一方、寛文8年(1668)、藩は「百姓条目」で農民が米を食べるのを禁じた。農民も米のほかに換金作物があまりなかったので、年貢以外の貢租を納めるため米を換金せざるをえなかった。このような訳で、村には食料にするための米がわずかしか残らなかった。  藩によって買い上げられた米は、江戸へ運ばれた後、転売され藩財政の大きな支えとなった。江戸ではこの米を「本石米(ほんごくまい)」と呼び、江戸の米相場の基準となった。

 江戸の庶民が普段仙台米を食べているときに、仙台藩の農民の主食は、麦・粟・稗・大根・大根の葉などをいれた「カテ飯」であった。白米だけのご飯は「いっそ飯」または「えっそ飯」と呼ばれ、正月などめでたいときに食べるごちそうであった。
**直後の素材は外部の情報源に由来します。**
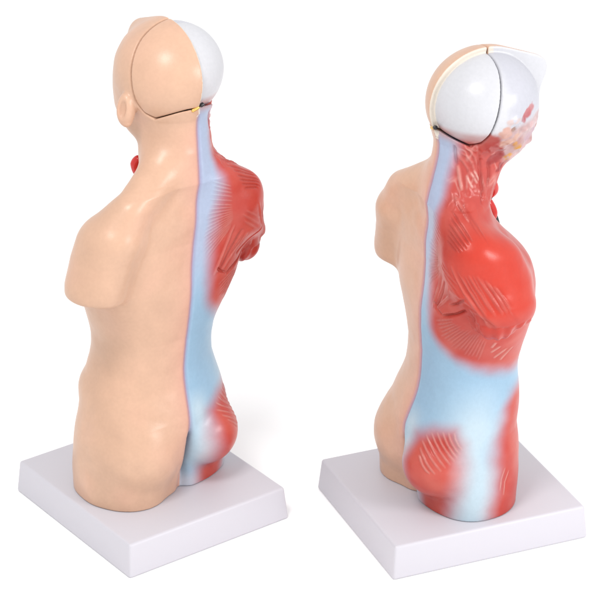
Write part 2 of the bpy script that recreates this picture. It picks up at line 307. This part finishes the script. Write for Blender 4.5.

おかずは漬物と梅干、それにみそ汁が基本であり、みそ汁には具の野菜をたくさん入れておかずにした。

これらの野菜や梅干、みそはすべて自家製で、このほか醤油や油、納豆や豆腐までも自分の家で作った。油は菜種を栽培して、自宅にある油締め機で絞って使った。醤油を作るのは労力と時間のかかる仕事で、作り始めてから使えるまで、1年を要した。調味料として普段使うのはみそと塩で、醤油は正月や来客があったときに、うどんなどを食べるときだけに使う貴重品であった。